COMPREHENSIVE ANALYSIS OF THE OECD/NES KALININ-3 BENCHMARK (PHASE 1-3) BY USING ATHLET AND ATHLET/KIKO3D COUPLED CODES
24th Symposium of AER on VVER Reactor Physics and Reactor Safety (2014, Sochi, Russia)
Reactor dynamics and safety analysis
Abstract
COMPREHENSIVE ANALYSIS OF THE OECD/NEA KALININ-3 BENCHMARK (PHASE 1-3) BY USING AHLET AND ATHLET/KIKO3D COUPLED CODES
György Hegyi, András Keresztúri, István Trosztel, Zsolt Elter
Centre for Energy Research Hungarian Academy of Sciences, Budapest, Hungary
gyorgy.HEGYI@energia.mta.hu
ABSTRACT
The reliable prediction of the global and local reactor parameters is important issue to achieve a high validation stage of the coupled neutron-physics/thermal-hydraulics system codes which nowadays are considered to be the state of art by performing of accident analysis.

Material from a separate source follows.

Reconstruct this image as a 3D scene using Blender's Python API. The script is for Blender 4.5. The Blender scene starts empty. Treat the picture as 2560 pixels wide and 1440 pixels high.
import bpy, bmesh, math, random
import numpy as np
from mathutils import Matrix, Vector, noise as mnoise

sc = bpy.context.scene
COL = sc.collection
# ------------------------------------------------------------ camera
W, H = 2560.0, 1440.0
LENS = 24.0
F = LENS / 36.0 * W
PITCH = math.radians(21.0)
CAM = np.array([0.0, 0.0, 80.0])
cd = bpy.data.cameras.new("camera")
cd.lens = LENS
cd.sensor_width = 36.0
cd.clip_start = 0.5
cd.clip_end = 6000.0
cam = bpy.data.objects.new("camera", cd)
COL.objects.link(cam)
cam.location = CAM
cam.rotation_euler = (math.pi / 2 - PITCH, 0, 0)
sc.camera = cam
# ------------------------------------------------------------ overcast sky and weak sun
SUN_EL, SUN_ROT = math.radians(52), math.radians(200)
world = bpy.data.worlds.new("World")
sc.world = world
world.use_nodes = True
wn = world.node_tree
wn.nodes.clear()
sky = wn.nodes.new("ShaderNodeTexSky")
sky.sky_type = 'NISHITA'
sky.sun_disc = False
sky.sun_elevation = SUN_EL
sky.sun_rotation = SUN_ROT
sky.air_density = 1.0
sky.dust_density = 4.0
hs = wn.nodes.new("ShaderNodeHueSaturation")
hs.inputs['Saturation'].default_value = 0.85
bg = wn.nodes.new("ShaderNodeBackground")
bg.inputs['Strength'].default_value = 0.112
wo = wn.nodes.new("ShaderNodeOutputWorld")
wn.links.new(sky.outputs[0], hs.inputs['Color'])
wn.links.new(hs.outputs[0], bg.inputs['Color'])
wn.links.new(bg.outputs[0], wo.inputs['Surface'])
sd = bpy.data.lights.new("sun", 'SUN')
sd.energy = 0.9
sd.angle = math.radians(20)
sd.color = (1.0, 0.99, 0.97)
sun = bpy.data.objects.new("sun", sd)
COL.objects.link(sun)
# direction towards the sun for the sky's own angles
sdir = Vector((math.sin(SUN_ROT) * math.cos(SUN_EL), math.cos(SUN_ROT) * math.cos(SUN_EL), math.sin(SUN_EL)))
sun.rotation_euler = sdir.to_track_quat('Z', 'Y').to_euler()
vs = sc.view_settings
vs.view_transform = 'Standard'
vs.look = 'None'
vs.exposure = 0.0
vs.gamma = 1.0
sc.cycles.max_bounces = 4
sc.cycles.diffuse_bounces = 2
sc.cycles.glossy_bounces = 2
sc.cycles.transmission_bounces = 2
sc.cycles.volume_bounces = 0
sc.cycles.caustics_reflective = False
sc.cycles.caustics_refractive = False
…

It is similarly important to be able giving an answer and assurance of the following questions:
- how good and correct are the applied models in the simulation tools,
- the accuracy of the numerical methods incorporated in the codes,
- the completeness of the methodology to describe the multi-physical processes,
- the correctness of the required input data to model the processes.
The paper gives a short summary of the Nuclear Energy Agency (NEA) of the
Organization for Economic Cooperation and Development (OECD) VVER-1000 (Kalinin-3) ‘Switching-off of one Main Circulation Pump (MCP)’ transient benchmark for evaluating coupled system codes. The large number of available real plant experimental data made these benchmark problems very valuable.

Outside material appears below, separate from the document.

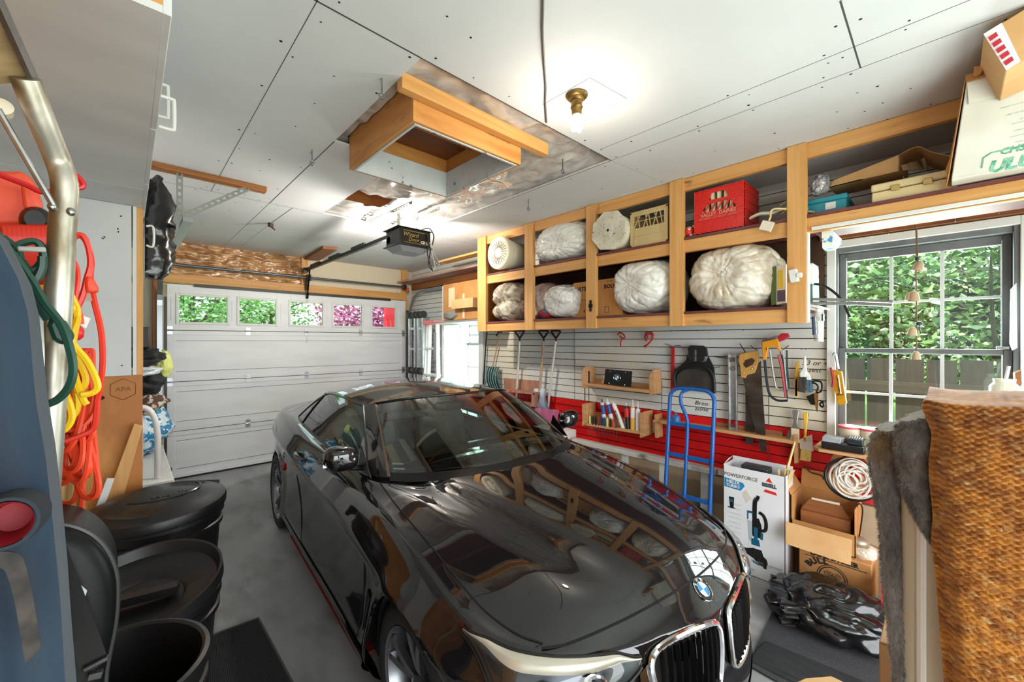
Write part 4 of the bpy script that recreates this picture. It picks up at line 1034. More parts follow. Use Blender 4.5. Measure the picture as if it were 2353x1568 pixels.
# ribbed white pail lying on its side
IV = mat('ivory_plastic', (224, 216, 196), .45, col2=(212, 204, 184), scale=(6, 6, 6))
t = thing('pail', 'ivory pail lying on its side with a radially ribbed lid facing out', 'pail', (3.0, 3.337, 2.455))
ax = frame((2.93, 3.335, 2.64), (0, 1, .0), (0, 0, 1)); c3 = ax.to_3x3() @ V((0, 0, 1))
if c3.x < 0: ax = frame((2.93, 3.335, 2.64), (0, -1, 0), (0, 0, 1))
b = MB(); b.lathe([(.165, .03), (.16, .05), (.172, .052), (.172, .07), (.158, .072), (.15, .2), (.14, .36), (0, .36)], ax, 48)
for k in range(14): b.lathe([(.158 - .0012 * k, .09 + .012 * k), (.162 - .0012 * k, .094 + .012 * k), (.158 - .0012 * k, .098 + .012 * k)], ax, 40)
b.build('pail_body', IV, t)
b = MB(); b.lathe([(0, .0), (.035, .0), (.045, .004), (.13, .006), (.145, -.004), (.168, -.004), (.178, .006), (.18, .045), (.172, .05), (.17, .02)], ax, 60)
b.build('lid', IV, t)
b = MB()
for k in range(24):
    a = 2 * PI * k / 24; d = V((math.cos(a), math.sin(a), 0)); b.bar(ax @ (d * .055 + V((0, 0, .002))), ax @ (d * .128 + V((0, 0, .005))), .007, .008, up=c3)
b.build('lid_ribs', mat('rib_shadow_ivory', (150, 142, 124), .6), t)
# octagonal white pail
t = thing('pail', 'speckled white pail on its side with an eight-sided lid facing out', 'pail', (3.0, 1.955, 2.455))
SPK = mat('speckled_white', (218, 212, 198), .7, col2=(196, 188, 172), scale=(8, 8, 8), col3=(110, 100, 86), scale3=(60, 60, 60), lo3=.62, hi3=.68)
ax = frame((2.955, 1.955, 2.615), (0, -1, 0), (0, 0, 1))
if (ax.to_3x3() @ V((0, 0, 1))).x < 0: ax = frame((2.955, 1.955, 2.615), (0, 1, 0), (0, 0, 1))
b = MB(); b.prism([(.178 * math.cos(PI / 8 + k * PI / 4 + .12) * 1.0, .172 * math.sin(PI / 8 + k * PI / 4 + .12)) for k in range(8)], .022, ax); b.lathe([(0, -.004), (.012, -.004), (.05, -.004), (.05, 0)], ax, 24); b.build('lid', SPK, t, bevel=.006)
b = MB(); b.lathe([(.012, -.006), (0, -.006)], ax, 16); b.build('lid_hole', BLACKM, t)
b = MB(); b.lathe([(.152, .022), (.155, .03), (.14, .36), (0, .36)], ax, 40); b.build('pail_body', IV, t)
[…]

The experiment is very well documented, its uncertainties are known and the measurements were performed with a quite high frequency.

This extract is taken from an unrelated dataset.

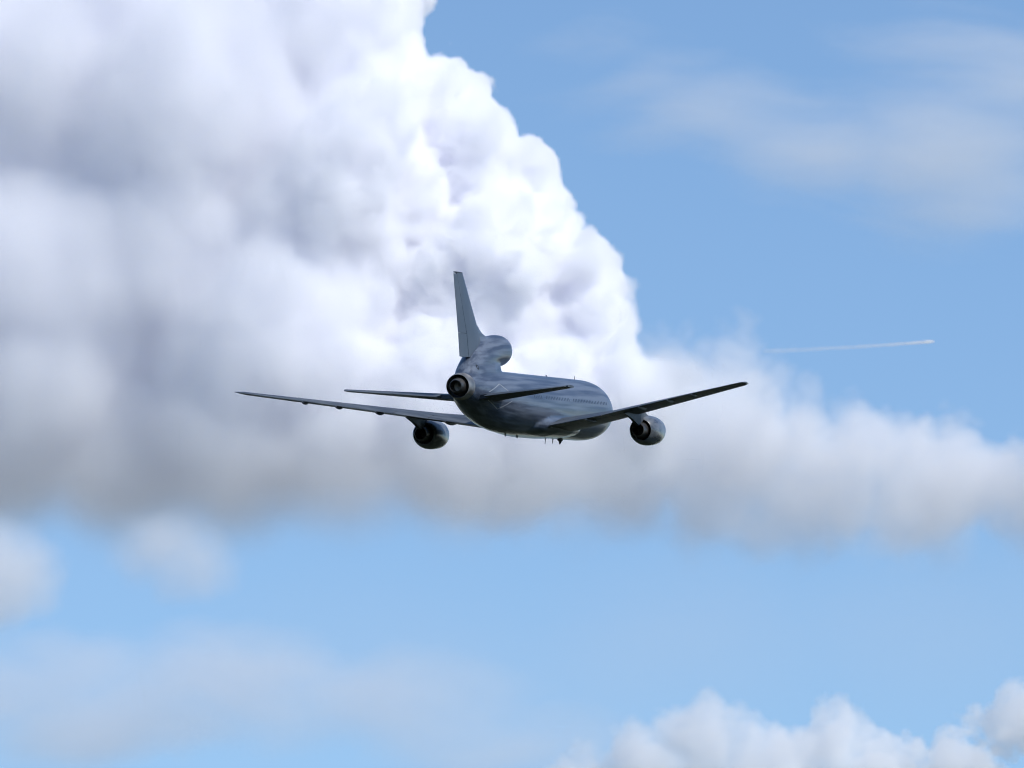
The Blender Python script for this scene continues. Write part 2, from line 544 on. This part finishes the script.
blade(-19.2, -3.02, .55, .3, .2, mat=DARK, th=.03)
blade(-16.6, -3.0, .45, .4, .15, mat=DARK, th=.03)
blade(-8.6, 2.95, .4, .22, .15, up=1, mat=DARK, th=.025)
blade(-18.6, 2.95, .2, .5, .2, up=1, mat=DARK)
blade(-29.0, -2.9, .3, .9, .1, mat=DARK)
blade(-33.0, -2.85, .28, .8, .1, mat=DARK)
v, f = loft([ring(x, z, ry, rz, n=20) for x, z, ry, rz in ((-13.2, -2.85, .1, .1), (-13.6, -2.95, .2, .2), (-14.0, -3.0, .24, .26), (-14.5, -2.95, .2, .2), (-14.9, -2.9, .1, .1))])
mesh_obj('belly_pod', v, f, DARK, fuselage)
v, f = loft([ring(-14.0, -3.22, .12, .1, n=16), ring(-14.15, -3.34, .1, .12, n=16), ring(-14.3, -3.44, .04, .05, n=16)])
mesh_obj('beacon_light', v, f, DARK, fuselage)

# ---------------------------------------------------------------- clouds: real volumes of water vapour, lit by the sun and the sky
class Nodes:
    def __init__(s, t):
        s.t = t

    def add(s, type, ins={}, **kw):
        n = s.t.nodes.new(type)
        for k, v in kw.items():
            setattr(n, k, v)
        for k, v in ins.items():
            if isinstance(v, bpy.types.NodeSocket):
                s.t.links.new(v, n.inputs[k])
            else:
                n.inputs[k].default_value = v
        return n

    def m(s, op, a, b=0.0, c=0.0, clamp=False):
        return s.add('ShaderNodeMath', {0: a, 1: b, 2: c}, operation=op, use_clamp=clamp).outputs[0]

    def v(s, op, a, b=(0, 0, 0)):
        n = s.add('ShaderNodeVectorMath', {0: a, 1: b}, operation=op)
        return n.outputs[1] if op in ('LENGTH', 'DISTANCE', 'DOT_PRODUCT') else n.outputs[0]

    def ramp(s, x, a, b, c, d):
        return s.add('ShaderNodeMapRange', {0: x, 1: a, 2: b, 3: c, 4: d}).outputs[0]


def vapour(name, sigma, aniso=0.2, tint=(1, 1, 1)):
    m = bpy.data.materials.new(name)
    m.use_nodes = True
    n = m.node_tree
    n.nodes.clear()
    o = n.nodes.new('ShaderNodeOutputMaterial')
    v = n.nodes.new('ShaderNodeVolumePrincipled')
    v.inputs['Color'].default_value = (*tint, 1)
    v.inputs['Density'].default_value = sigma
    v.inputs['Anisotropy'].default_value = aniso
    n.links.new(v.outputs[0], o.inputs['Volume'])
    return m


def cloud(name, label, Y, blobs, vox, mat, soft=(10, 40), softx=(0, 1), base_soft=100, k=20, warp=(120, 30), bumps=((90, 30), (30, 12)),
          grain=(25, 6, 4), flat=None, stretch=(1, 1, 1), group=None, cat='cloud', lift=0.3, shear=0.0, calm=1.0, tail=None, foot=None):
    """a cloud grown round billows given as direction (px), radius (px), depth offset (px) and squash;
    soft is the depth in metres over which the vapour thickens"""
    ob = bpy.data.objects.new(name, bpy.data.volumes.new(name))
    COL.objects.link(ob)
    px = Y / math.cos(PITCH) / FPX
    pts = []
    for b in blobs:
        p = at(b[0], b[1], Y)
        pts.append((p.x, p.y + b[3] * px, p.z, b[2] * px, b[4] if len(b) > 4 else 1.0))
    o = Vector((np.mean([p[0] for p in pts]), Y, np.mean([p[2] for p in pts])))
    ob.location = o
    pts = [(p[0] - o.x, p[1] - o.y, p[2] - o.z, p[3], p[4]) for p in pts]
    pad = sum(b[1] for b in bumps) * 0.7 + warp[1] * 0.5 + grain[1] + lift * max(soft)
    hgt = lambda p, i: p[3] * (p[4] if i == 2 else 1)
    lo = [min(p[i] - hgt(p, i) for p in pts) - pad for i in range(3)]
    hi = [max(p[i] + hgt(p, i) for p in pts) + pad for i in range(3)]
    if flat is not None:
        lo[2] = max(lo[2], at(512, flat, Y).z - o.z - 60 * px)
    t = bpy.data.node_groups.new(name, 'GeometryNodeTree')
    t.interface.new_socket('Geometry', in_out='OUTPUT', socket_type='NodeSocketGeometry')
    t.interface.new_socket('Geometry', in_out='INPUT', socket_type='NodeSocketGeometry')
    g = Nodes(t)
    pos = g.add('GeometryNodeInputPosition').outputs[0]
    nz = g.add('ShaderNodeTexNoise', {'Vector': pos, 'Scale': 1 / warp[0], 'Detail': 2.0})
    p = g.v('ADD', pos, g.v('MULTIPLY', g.v('SUBTRACT', nz.outputs['Color'], (.5, .5, .5)), (2 * warp[1],) * 3))
    f = None
    for q in pts:
        dv = g.v('SUBTRACT', p, q[:3])
        if q[4] != 1:
            dv = g.v('MULTIPLY', dv, (1, 1, 1 / q[4]))
        s = g.m('SUBTRACT', q[3], g.v('LENGTH', dv))
        if q[4] < 1:
            s = g.m('MULTIPLY', s, q[4] ** 0.5)
        f = s if f is None else g.m('SMOOTH_MAX', f, s, k)
    f0 = f
    ps = g.v('MULTIPLY', p, stretch) if stretch != (1, 1, 1) else p
    if shear:
        sx = g.add('ShaderNodeSeparateXYZ', {0: ps}).outputs
        ps = g.add('ShaderNodeCombineXYZ', {0: sx[0], 1: sx[1], 2: g.m('MULTIPLY_ADD', sx[0], shear, sx[2])}).outputs[0]
    x0, x1 = at(softx[0], 384, Y).x - o.x, at(softx[1], 384, Y).x - o.x
    px_ = g.add('ShaderNodeSeparateXYZ', {0: pos}).outputs[0]
    calmer = g.ramp(px_, x0, x1, calm, 1.0)
    for sc, am in bumps:
        vo = g.add('ShaderNodeTexVoronoi', {'Vector': ps, 'Scale': 1 / sc}, feature='F1')
        f = g.m('ADD', f, g.m('MULTIPLY', calmer, g.m('MULTIPLY_ADD', vo.outputs['Distance'], -2 * am, am)))
    fn = g.add('ShaderNodeTexNoise', {'Vector': ps, 'Scale': 1 / grain[0], 'Detail': float(grain[2]), 'Roughness': .6})
    f = g.m('ADD', f, g.m('MULTIPLY_ADD', fn.outputs[0], 2 * grain[1], -grain[1]))
    sep = g.add('ShaderNodeSeparateXYZ', {0: p}).outputs
    x0, x1 = at(softx[0], 384, Y).x - o.x, at(softx[1], 384, Y).x - o.x
    sw = g.ramp(sep[0], x0, x1, soft[0], soft[1])
    f = g.m('MINIMUM', f, g.m('ADD', f0, 0.4 * (sum(b[1] for b in bumps) + grain[1]))) if bumps else f
    if foot:
        sw = g.m('MAXIMUM', sw, g.ramp(sep[2], at(512, foot[0], Y).z - o.z, at(512, foot[1], Y).z - o.z, 0, foot[2]))
    if tail:
        sw = g.m('MAXIMUM', sw, g.ramp(sep[0], at(tail[0], 384, Y).x - o.x, at(tail[1], 384, Y).x - o.x, 0, tail[2]))
    if flat is not None:
        h = g.m('SUBTRACT', sep[2], at(512, flat, Y).z - o.z)
        rag = g.add('ShaderNodeTexNoise', {'Vector': p, 'Scale': 1 / 130, 'Detail': 4.0, 'Roughness': .6})
        h = g.m('ADD', h, g.m('MULTIPLY_ADD', rag.outputs[0], 150.0, -75.0))
        fade = g.m('DIVIDE', h, base_soft, clamp=True)
    dn = g.m('ADD', g.m('DIVIDE', f, sw), lift, clamp=True)
    if flat is not None:
        dn = g.m('MULTIPLY', dn, g.m('MULTIPLY', fade, fade))
    vx, vy, vz = vox
    res = [max(8, int((hi[0] - lo[0]) / vx)), max(8, int((hi[1] - lo[1]) / vy)), max(8, int((hi[2] - lo[2]) / vz))]
    print(name, res)
    vc = g.add('GeometryNodeVolumeCube', {'Density': dn, 'Min': lo, 'Max': hi, 'Resolution X': res[0], 'Resolution Y': res[1], 'Resolution Z': res[2]})
    sm = g.add('GeometryNodeSetMaterial', {'Geometry': vc.outputs[0], 'Material': mat})
    g.add('NodeGroupOutput', {0: sm.outputs[0]})
    ob.modifiers.new('vapour', 'NODES').node_group = t
    ob.data.materials.append(mat)
    tag(ob, label, cat, group)
    return ob


THICK = vapour('thick_vapour', 0.15, 0.0, (0.9952, 0.9946, 1.0))
SOFTV = vapour('soft_vapour', 0.032, 0.0, (0.996, 0.9955, 1.0))
MEDV = vapour('low_vapour', 0.022, 0.0)
VEIL = vapour('veil_vapour', 0.00035, 0.0)
THIN = vapour('thin_vapour', 0.0026, -0.1, (0.95, 0.97, 1))
CRYS = vapour('ice_crystals', 0.0019, -0.1, (1, 1, 1))
TRAIL = vapour('trail_vapour', 0.24, 0.0)

cloud('cumulus_cloud', 'huge towering white and grey cumulus filling the left half of the sky', 9000,
      [(325, 50, 95, 15), (375, 0, 50, 30), (428, 108, 60, 10), (458, 135, 48, 0), (470, 185, 50, 0), (528, 190, 46, 15), (545, 235, 55, 10), (575, 280, 52, -10), (588, 322, 48, -10), (480, 300, 110, 0),
       (340, 200, 130, 0), (200, 130, 150, 35), (250, 50, 110, 40), (60, 90, 130, 60), (130, 30, 110, 60), (-40, 60, 130, 70), (60, 300, 150, 45), (190, 260, 125, 20), (290, 370, 130, -25), (430, 420, 100, -45), (50, 400, 70, -40), (-60, 300, 150, 60),
       (140, 450, 90, 10), (250, 460, 92, -45), (0, 445, 90, 10), (550, 420, 82, -40), (615, 408, 58, -30), (340, 475, 80, -70), (450, 475, 72, -70), (535, 472, 58, -60), (120, 490, 60, -30)],
      (2.7, 5.0, 2.7), THICK, soft=(120, 5), softx=(150, 430), calm=0.4, tail=(610, 700, 75), foot=(410, 510, 130), base_soft=240, k=14, warp=(150, 20), bumps=((95, 20), (46, 15), (19, 6)), grain=(17, 9, 6), flat=590)
cloud('cumulus_cloud', 'soft pale cloud bank spreading right of the aircraft below the contrail', 9800,
      [(640, 430, 80, 0, .9), (700, 410, 72, 20, .9), (722, 362, 28, 0), (748, 385, 30, 10), (755, 460, 75, -10, .85), (820, 490, 75, 0, .85), (862, 458, 48, -10), (905, 470, 56, 0), (955, 482, 62, 20, .9), (1010, 500, 60, 0, .9), (925, 515, 70, 0, .75),
       (715, 505, 60, 0, .85), (760, 530, 42, 0, .75), (1080, 500, 75, 0), (610, 465, 80, 20, .85), (520, 475, 70, 20, .75), (800, 440, 34, 0)],
      (4.0, 7, 4.0), SOFTV, soft=(80, 40), softx=(640, 880), base_soft=200, k=16, warp=(110, 26), bumps=((85, 30), (38, 19), (17, 7)), grain=(45, 30, 6), flat=622)
cloud('cloud_fragment', 'small faint cloud scrap at the left edge under the big cloud', 8500, [(-25, 575, 58, 0, .8), (15, 570, 38, 0, .9)], (5, 7, 5), SOFTV, soft=(70, 70), warp=(60, 18), bumps=((40, 12),), grain=(20, 9, 4))
cloud('cloud_fragment', 'small faint cloud scrap hanging alone under the big cloud', 8500, [(168, 548, 29, 0, .7), (192, 562, 25, 0, .8)], (5, 7, 5), SOFTV, soft=(90, 90), warp=(60, 18), bumps=((40, 12),), grain=(20, 9, 4))
cloud('cumulus_cloud', 'low white cumulus tops rising along the bottom right edge', 16000,
      [(702, 742, 40, 0), (650, 775, 44, 0), (590, 785, 36, 10), (760, 770, 42, 0), (830, 750, 42, 0), (880, 778, 42, 0), (912, 762, 26, -10), (960, 778, 42, 0), (1000, 728, 34, 0), (1045, 722, 40, 10), (780, 800, 60, 0)],
      (5, 10, 5), MEDV, soft=(40, 7), softx=(620, 900), k=12, warp=(140, 30), bumps=((100, 34), (44, 20), (20, 8)), grain=(18, 10, 5))
cloud('stratus_cloud', 'thin hazy grey cloud layer low in the left of the sky', 20000,
      [(60, 670, 130, 0, .3), (230, 680, 150, 0, .35), (380, 700, 140, 0, .3), (110, 715, 150, 40, .25), (520, 740, 130, 0, .22), (-60, 690, 130, 0, .4), (270, 715, 90, -30, .35)],
      (18, 26, 12), THIN, soft=(130, 130), warp=(350, 110), bumps=((260, 60), (90, 26)), grain=(80, 55, 6), stretch=(.3, .5, 1.1), lift=.1, shear=.15)
cloud('haze_veil', 'pale thin veil of haze low across the right half of the sky', 24000,
      [(420, 660, 260, 0, .35), (680, 650, 260, 0, .38), (930, 640, 240, 0, .4), (1100, 620, 200, 0, .5)],
      (34, 44, 20), VEIL, soft=(650, 650), warp=(700, 160), bumps=(), grain=(260, 160, 5), stretch=(.3, .5, 1.2), lift=0.0, cat='cloud')
cloud('cirrus_cloud', 'faint veil of high cirrus across the upper right of the sky', 38000,
      [(570, 48, 45, 0, .35), (600, 60, 60, 0, .4), (650, 80, 80, 0, .4), (730, 115, 110, 0, .4), (830, 150, 130, 0, .4), (950, 150, 150, 0, .45), (1040, 80, 120, 0, .5), (930, 45, 130, 20, .25), (960, 200, 130, 0, .3)],
      (34, 60, 20), CRYS, soft=(560, 560), warp=(1200, 200), bumps=(), grain=(210, 430, 6), stretch=(.16, .5, 1.5), lift=0.0, shear=.9)
cloud('contrail', 'thin straight white vapour trail in the blue sky above the right wing', 42000,
      [(932, 341.5, 2.1, 0)] + [(932 - i * 2.0, 341.5 + i * 0.165 - 0.0006 * i * i, 2.3 + i * .012, 0) for i in range(1, 84)],
      (9, 9, 4), TRAIL, soft=(230, 5), softx=(745, 930), k=4, warp=(200, 4), bumps=(), grain=(60, 2.5, 3), cat='contrail', lift=0.0)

In the first exercise instead of the complicate reactor-physical model the ATHLET 2.1 code with its point kinetics method (its parameters given in the benchmark specification) was used. Then in the second exercise, the core and the vessel are modelled. The inlet and outlet core transient boundary conditions and appropriate parameterized cross section data are provided by the benchmark team. In the third phase the full reactor is modelled.
In the paper, our final solution of the above detailed benchmark problem is presented and the results are compared to documented experimental data.